Ma fino ad allora le rive del Mediterraneo avevano ospitato una metropoli dove s’incrociavano minareti e cipressi, sinagoghe e monasteri, capitelli romani e chiese bizantine... Sotto il dominio ottomano, fu colpita da epidemie e carestie, ma nell’affollato bazar i facchini e i lustrascarpe parlavano almeno una mezza dozzina di lingue.
Era un mondo in cui le religioni convivevano e si scontravano. Pope, imam e rabbini gareggiavano in pietà e misticismo. Tra le botteghe e i fondachi, trafficavano mercanti egiziani e schiavi ucraini, rabbini fuggiti dalla Spagna e pasha turchi, pellegrini ortodossi diretti al vicino Monte Athos, briganti albanesi e dervisci sufi.
Mark Mazower è riuscito a ridare vita a un mondo ormai svanito per sempre. Ci guida nei bordelli e nelle taverne, nei bagni turchi, nei palazzi e nei giardini della città ottomana. Ci racconta del suo declino, man mano che diminuiva la potenza turca e s’infiammavano i nazionalismi: i musulmani diventarono turchi, gli ortodossi greci. Proprio a Salonicco, dove era nato Kemal Atatürk, sarebbe stato fondato il movimento politico destinato a rifondare un’intera nazione: i Giovani Turchi.

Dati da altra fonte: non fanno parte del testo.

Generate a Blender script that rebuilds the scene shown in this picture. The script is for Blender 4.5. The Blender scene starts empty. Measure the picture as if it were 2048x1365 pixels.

Nel Novecento la città sarebbe stata anche teatro di massacri e deportazioni: cacciati prima i turchi (nel 1912, sostituiti dai profughi greci dell’Anatolia) e poi gli ebrei (che prima della guerra erano circa un quinto dei suoi abitanti), è emersa negli ultimi decenni una metropoli moderna, che gli amministratori e gli urbanisti hanno proiettato verso l’Europa – mentre dall’Est è arrivata una nuova ondata di immigrati. Con straordinaria sensibilità, in una prosa scorrevole ed evocativa, Mark Mazower narra la biografia di una città straordinaria, ne racconta la vita quotidiana e ne coglie l’anima. Soprattutto, ci dice che quel luogo abitato dai fantasmi della memoria ha qualcosa da insegnare a tutti noi. Soprattutto oggi, quando l’equilibrio che permetteva alle diverse fedi di convivere in simbiosi, sembra infranto per sempre.